I want the Tories to win the next election, because at worst, they will be much better than Labour under Brown, as Tories have always been. There is a chance that Cameron's Tories, if they are serious about localism and the radical devolution of power, could be as transformational as the Thatcher administration. But no-one's listening to them yet, because they are still in opposition, and everyone in media hates them. Even as the website fills up with policies and pledges, the "no policy, lightweight" meme is trotted out, and believed. Minor discrepancies between the utterings of two Tories are presented as a "split" and U-turns are spoken of as defeats, when they're responses to changes in the situation on the ground, like the catastrophe over the Lisbon treaty. It was Labour and the Lib Dems who betrayed us. Cameron because of 3 words in the Sun, took the blame. Am I alone in thinking that a focus on wonkery and a lack of ability in policy presentation is a cause for optimism?

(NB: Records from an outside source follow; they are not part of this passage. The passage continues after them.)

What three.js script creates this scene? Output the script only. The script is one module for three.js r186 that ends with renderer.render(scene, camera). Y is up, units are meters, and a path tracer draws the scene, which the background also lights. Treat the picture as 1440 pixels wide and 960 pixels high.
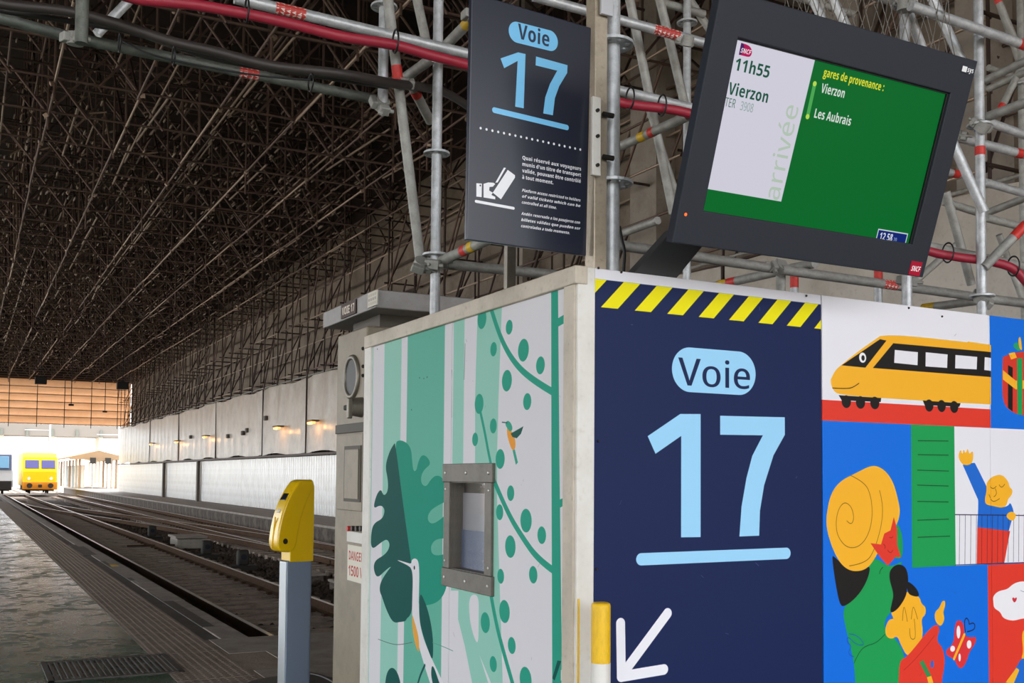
import * as THREE from 'three';
import { RoundedBoxGeometry } from 'three/addons/geometries/RoundedBoxGeometry.js';
import { mergeGeometries } from 'three/addons/utils/BufferGeometryUtils.js';
import { RectAreaLightUniformsLib } from 'three/addons/lights/RectAreaLightUniformsLib.js';

// ---------------------------------------------------------------- camera, sky, sun, exposure
const scene = new THREE.Scene();
const renderer = new THREE.WebGLRenderer({ antialias: true });
renderer.toneMapping = THREE.LinearToneMapping;
renderer.toneMappingExposure = 0.64;
renderer.shadowMap.enabled = true;
renderer.shadowMap.type = THREE.PCFSoftShadowMap;
RectAreaLightUniformsLib.init();

const FOCAL = 1460;                                        // pixels of a 1440 x 960 frame
const camera = new THREE.PerspectiveCamera(2 * Math.atan(480 / FOCAL) * 180 / Math.PI, 1.5, 0.05, 600);
camera.setViewOffset(1440, 960, 0, -125, 1440, 960);       // the lens is shifted: the optical axis meets the frame below its middle
camera.position.set(0, 1.45, 0);
camera.rotation.order = 'YXZ';
camera.rotation.set(Math.atan(66 / FOCAL), -27.8 * Math.PI / 180, 0.0085);
scene.add(camera);

const SKY = new THREE.Color().setRGB(0.93, 0.96, 1.0);
scene.background = SKY;                                    // evenly overcast, bright sky
scene.backgroundIntensity = 7.0;

const sun = new THREE.DirectionalLight(0xfff0dc, 7);       // falls on the tracks beyond the far end of the hall
sun.position.set(45, 75, -150);
sun.target.position.set(5, 0, -105);
sun.castShadow = true;
sun.shadow.mapSize.set(2048, 2048);
Object.assign(sun.shadow.camera, { left: -60, right: 60, top: 60, bottom: -60, near: 1, far: 260 });
scene.add(sun, sun.target);

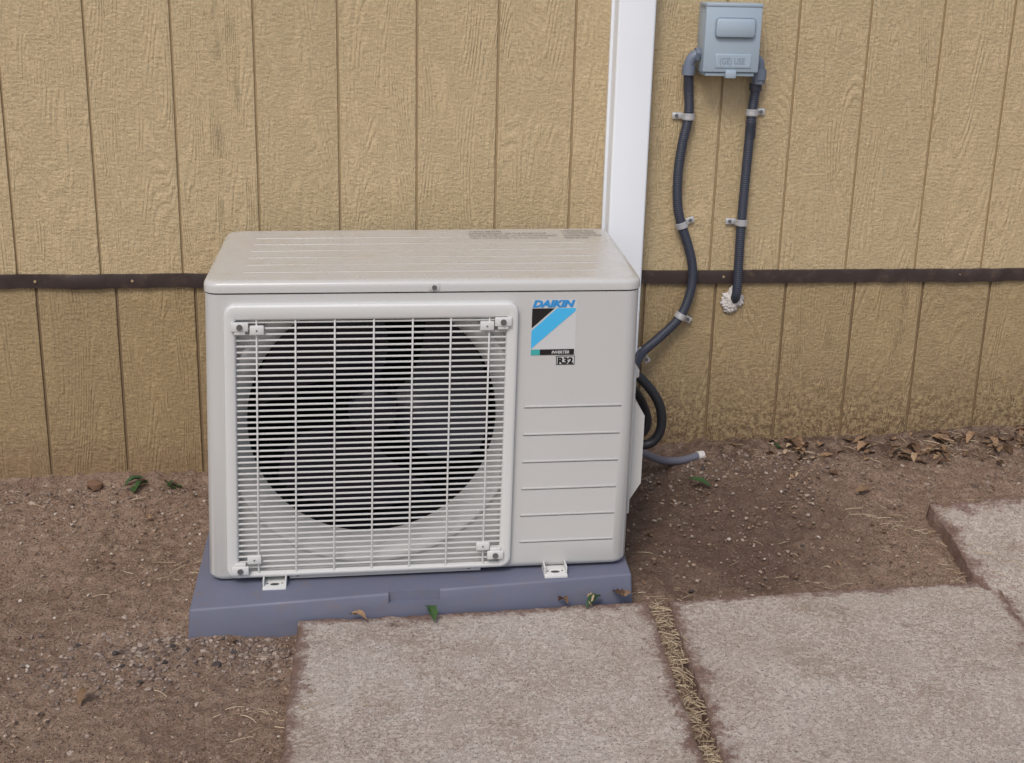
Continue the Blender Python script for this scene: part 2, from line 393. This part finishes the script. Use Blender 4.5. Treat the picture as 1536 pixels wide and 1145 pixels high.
a=Acc(); sc=Acc()
def clip(x,z,dx,dz):
    a.box(x-.017,x+.017,-.0235,-.0155,z-.009,z+.009,.002)
    a.box(x-.011,x+.011,-.0215,-.010,z-.016 if dz<0 else z+.004,z-.004 if dz<0 else z+.016,.0015)
    a.box(x+dx-.014,x+dx+.014,-.0200,-.0100,z+dz-.009,z+dz+.009,.002)
    sc.cyl((x,-.0232,z),(0,-1,0),.0060,.0030,14); sc.cyl((x+dx,-.0198,z+dz),(0,-1,0),.0018,.0012,8)
clip(.071,-.062,.033,-.008); clip(.590,-.058,-.032,-.009)
clip(.067,-.578,.028,.022); clip(.588,-.566,-.026,.020)
A(a.obj('guard_clips',M_grille,None,40))
sc.cyl((.452,-.0025,.009),(0,-1,0),.0050,.003,14); sc.cyl((.182,-.0005,-.600),(0,-1,0),.0045,.003,12); sc.cyl((.535,-.0005,-.600),(0,-1,0),.0045,.003,12)
for x,y in ((0.862,0.10),(0.862,0.38)): sc.cyl((x+.008,y,-.02),(1,0,0),.004,.003,10)
A(sc.obj('screws',M_screw,None,40))
a=Acc(); a.box(.441,.463,-.0036,-.0005,.003,.0165,.001); A(a.obj('lid_screw_tab',M_ac,None,40))
a=Acc(); a.box(.165,.56,-.003,.004,-.6085,-.601,.001); A(a.obj('bottom_lip',M_ac,None,40))
a=Acc()
for fx in (.136,.715):
    a.box(fx-.024,fx+.024,-.040,D+.02,-.6178,-.6105,.0015); a.box(fx-.024,fx-.021,-.030,.02,-.6105,-.596,.0008); a.box(fx+.021,fx+.024,-.030,.02,-.6105,-.596,.0008)
A(a.obj('mounting_feet',M_grille,None,40))
a=Acc()
for fx in (.136,.715):
    a.add([(fx+.0095*math.cos(q),-.022+.0055*math.sin(q),-.6102) for q in [2*math.pi*i/16 for i in range(16)]],[tuple(range(16))])
    for dx in (-.015,.015): a.add([(fx+dx+.0022*math.cos(2*math.pi*i/10),-.018+.0022*math.sin(2*math.pi*i/10),-.6101) for i in range(10)],[tuple(range(10))])
A(a.obj('foot_holes',M_seam))
def flat(name,pts,mat,y=-.0008):
    a=Acc(); a.add([(x,y,z) for x,z in pts],[tuple(range(len(pts)))]); return A(a.obj(name,mat))
flat('badge_base',[(.648,-.0175),(.740,-.0175),(.740,-.135),(.648,-.135)],M_stw,-.0006)
flat('badge_black',[(.6495,-.0365),(.695,-.0365),(.6495,-.078)],M_blk,-.0012)
flat('badge_blue',[(.700,-.0365),(.738,-.0365),(.738,-.042),(.6495,-.121),(.6495,-.083)],M_blue,-.0012)
flat('badge_bar',[(.668,-.1225),(.738,-.1225),(.738,-.1345),(.668,-.1345)],M_blk,-.0012)
flat('badge_teal',[(.6495,-.1225),(.668,-.1225),(.668,-.1345),(.6495,-.1345)],M_teal,-.0012)
flat('badge_tag',[(.702,-.137),(.740,-.137),(.740,-.156),(.702,-.156)],M_blk,-.0008)
flat('badge_tag_white',[(.7035,-.1385),(.7385,-.1385),(.7385,-.1545),(.7035,-.1545)],M_stw,-.0012)
def text(name,body,size,width,shear,off,fn,mat):
    cu=bpy.data.curves.new(name,'FONT'); cu.body=body; cu.size=size; cu.shear=shear; cu.offset=off; cu.resolution_u=3
    ob=link(bpy.data.objects.new(name,cu)); dg=bpy.context.evaluated_depsgraph_get(); dg.update()
    me=bpy.data.meshes.new_from_object(ob.evaluated_get(dg)); bpy.data.objects.remove(ob)
    n=len(me.vertices); co=np.zeros(n*3); me.vertices.foreach_get('co',co); co=co.reshape(-1,3)
    x0=co[:,0].min(); sx=width/(co[:,0].max()-x0) if width else 1; 
    new=np.array([fn((p[0]-x0)*sx,p[1]) for p in co]); me.vertices.foreach_set('co',new.ravel()); me.materials.clear(); me.materials.append(mat)
    o2=link(bpy.data.objects.new(name,me)); return A(o2)
text('badge_wordmark','DAIKIN',.0200,.0865,.25,.0012,lambda x,y:(.6500+x,-.0014,-.0335+y*.95),M_logo)
text('badge_bar_text','INVERTER',.0085,.036,.2,.0001,lambda x,y:(.692+x,-.0018,-.1315+y),M_txtg)
text('badge_tag_text','R32',.0180,.0320,0,.0009,lambda x,y:(.7050+x,-.0018,-.1530+y),M_blk)
W1='! WARNING: RISK OF FIRE\nFLAMMABLE REFRIGERANT USED. TO BE REPAIRED ONLY BY\nTRAINED SERVICE PERSONNEL. DO NOT PUNCTURE REFRIGERANT\nTUBING. DISPOSE OF PROPERLY PER LOCAL REGULATIONS'
text('lid_warning_label',W1,.0115,.200,0,.0000,lambda x,y:(.545+x,.445+y*2.1,.0243),M_txt)
text('lid_warning_label_b','! AVERTISSEMENT: RISQUE\nD INCENDIE REFRIGERANT\nINFLAMMABLE UTILISE. NE PAS\nPERCER LES TUBES',.0115,.088,0,.0000,lambda x,y:(.760+x,.445+y*2.1,.0243),M_txt)
a=Acc()
prof=[(0,-.262),(.022,-.270),(.040,-.300),(.040,-.455),(.014,-.500),(0,-.500)]
vs=[];n=len(prof)
for y in (.08,.24): vs+=[(W-.002+x,y,z) for x,z in prof]
a.add(vs,[(i,(i+1)%n,n+(i+1)%n,n+i) for i in range(n)]+[tuple(range(n)),tuple(range(n,2*n))]); 
a.box(W-.002,W+.028,.11,.23,-.225,-.205,.004); a.box(W-.002,W+.012,.06,.28,-.52,-.20,.003)
A(a.obj('valve_cover',M_ac,None,30))
for o in acparts:
    me=o.data; n=len(me.vertices); co=np.zeros(n*3); me.vertices.foreach_get('co',co); me.vertices.foreach_set('co',UP(co).ravel()); me.update()
# ------------------------------------------------------------------ pad
top=[(-.160,-.700,-.626),(.752,-.652,-.606),(.778,-.10,-.598),(-.146,-.10,-.618)]
bot=[(-.166,-.708,-.700),(.757,-.661,-.700),(.784,-.09,-.70),(-.152,-.09,-.70)]
bm=bmesh.new(); vs=[bm.verts.new(p) for p in top+bot]
for q in ((0,1,2,3),(7,6,5,4),(0,4,5,1),(1,5,6,2),(2,6,7,3),(3,7,4,0)): bm.faces.new([vs[i] for i in q])
bmesh.ops.bevel(bm,geom=bm.edges[:],offset=.005,segments=3,affect='EDGES',profile=.5); bmesh.ops.recalc_face_normals(bm,faces=bm.faces[:])
me=bpy.data.meshes.new('equipment_pad'); bm.to_mesh(me); bm.free(); me.materials.append(M_pad); pad=link(bpy.data.objects.new('equipment_pad',me))
c=Acc(); c.box(.238,.344,-.75,-.671,-.6385,-.59); boolcut(pad,c)
# ------------------------------------------------------------------ pavers
def slabmat():
    t=NT('worn_concrete'); o=t.tc.outputs['Object']; e=t.attr('edge'); X,Y,Z=t.sep(o)
    a=t.noise(o,4,6,0.65); c=t.noise(o,480,3,0.7); d=t.noise(o,30,6,0.75)
    m1=t.noise(o,110,8,0.82)
    col=t.mix(t.mapr(a,0.35,0.65),(0.490,0.432,0.378),(0.430,0.372,0.318))
    wear=t.mapr(m1,0.49,0.55,0.0,1.0)
    wearamt=t.mapr(t.noise(o,5.5,5,0.7),0.35,0.65,0.18,0.62)
    col=t.mix(t.math('MULTIPLY',wear,wearamt),col,t.mix(c,(0.20,0.135,0.10),(0.40,0.31,0.25)))
    gv=t.mapr(c,0.3,0.7,0.82,1.15,False); col=t.mix(1.0,col,t.comb(gv,gv,gv),'MULTIPLY')
    pv=t.vor(o,170); pc=t.sep(t.vor(o,170,'F1','Color'))
    agg=t.math('MULTIPLY',t.mapr(pv,0.20,0.34,1.0,0.0),t.mapr(pc[0],0.60,0.66)); col=t.mix(t.math('MULTIPLY',agg,0.75),col,t.mix(pc[1],(0.17,0.105,0.08),(0.34,0.25,0.20)))
    lig=t.math('MULTIPLY',t.mapr(pv,0.20,0.34,1.0,0.0),t.mapr(pc[2],0.82,0.86)); col=t.mix(t.math('MULTIPLY',lig,0.6),col,(0.66,0.61,0.56))
    pit=t.mapr(t.noise(o,190,4,0.8),0.60,0.65,0,0.85); col=t.mix(pit,col,(0.11,0.072,0.055))
    st=t.mapr(t.noise(o,3.1,8,0.76),0.50,0.66,0,0.62); col=t.mix(t.math('MULTIPLY',st,t.mapr(m1,0.4,0.6,0.4,1.0)),col,(0.25,0.17,0.115))
    ee=t.math('ADD',e,t.math('MULTIPLY',t.math('SUBTRACT',t.noise(o,14,10,0.84),0.5),0.34))
    em=t.mapr(ee,0.010,0.030,0.88,0.0)
    col=t.mix(em,col,t.mix(t.mapr(m1,0.45,0.55),(0.125,0.070,0.062),(0.32,0.225,0.185)))
    dd=t.mapr(t.math('ADD',e,t.math('MULTIPLY',t.math('SUBTRACT',d,0.5),0.12)),0.0,0.03,0.85,0.0); col=t.mix(dd,col,(0.17,0.105,0.078))
    sp=t.mapr(t.math('ADD',t.vor(o,4.3),t.math('MULTIPLY',d,0.12)),0.07,0.14,0.8,0.0); col=t.mix(t.math('MULTIPLY',sp,t.mapr(m1,0.4,0.55,0.4,1.0)),col,(0.11,0.075,0.055))
    h=t.math('SUBTRACT',t.math('MULTIPLY',c,0.2),t.math('ADD',t.math('MULTIPLY',pit,0.8),t.math('MULTIPLY',wear,0.25)))
    return t.fin(col,0.85,t.bump(t.math('ADD',h,t.math('MULTIPLY',agg,-0.3)),0.85,0.0022),spec=0.25)
M_slab=slabmat()
def paver(P,zt,seed):
    n=150;m=170;V=[];E=[]
    for j in range(m+1):
        for i in range(n+1):
            u,v=i/n,j/m
            du=min(u,1-u);dv=min(v,1-v)
            x=(P[0][0]*(1-u)+P[1][0]*u)*(1-v)+(P[3][0]*(1-u)+P[2][0]*u)*v
            y=(P[0][1]*(1-u)+P[1][1]*u)*(1-v)+(P[3][1]*(1-u)+P[2][1]*u)*v
            dE=min(du*0.73,dv*0.95)
            wob=max(0,1-dE/0.04)
            x+=wob*(0.007*noise.noise((seed,y*9,0))+0.004*noise.noise((seed,y*45,4))); y+=wob*(0.005*noise.noise((x*9,seed,1))+0.004*noise.noise((x*45,seed,4)))
            ch=0.008+0.006*noise.noise((x*14,y*14,seed))+0.005*noise.noise((x*50,y*50,seed))
            z=zt(x,y)+0.0012*noise.noise((x*20,y*20,seed))+0.003*noise.noise((x*3,y*3,seed))
            if dE<ch: z-=(ch-dE)*0.8
            if du==0 or dv==0: z-=0.05
            V.append((x,y,z)); E.append(dE)
    F=[(j*(n+1)+i,(j+1)*(n+1)+i,(j+1)*(n+1)+i+1,j*(n+1)+i+1) for j in range(m) for i in range(n)]
    ob=mk('concrete_paver',V,F,M_slab,None,50); at=ob.data.attributes.new('edge','FLOAT','POINT'); at.data.foreach_set('value',E)
    return ob
paver(P1,lambda x,y:-.660,1.3); paver(P2,lambda x,y:-.660,4.1); paver(P3,lambda x,y:G(x,y)+.032,7.7)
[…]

So. I ask you to Give Cameron a break. Try believing him once in a while. That's both UKIP/LPUK "blue-Labour" swivel-eyed loons and Labour-supporting mouth-breathers. A Tory Government will not be an impending Armageddon with puppies being used as footballs and babies for lunch, and it certainly will not be more of the same oppressive, corrupt, profligate state we've become accustomed to since 1997.
Britain is an over-governed, bankrupt hell-hole. It was quite an optimistic place proud to be the economic powerhouse of Europe, now the national sense of self-worth is crumbling as fast as our roads. It needs a new Government, not to manage the decline, but to start it's reversal. In the final analysis, who really wants to wake up on May 7th with Gordon Brown as Prime minister? You've only got one other option.
You have to support the Conservatives. If you put the cynicism aside, there are positive reasons to vote FOR them. It's not just against Labour.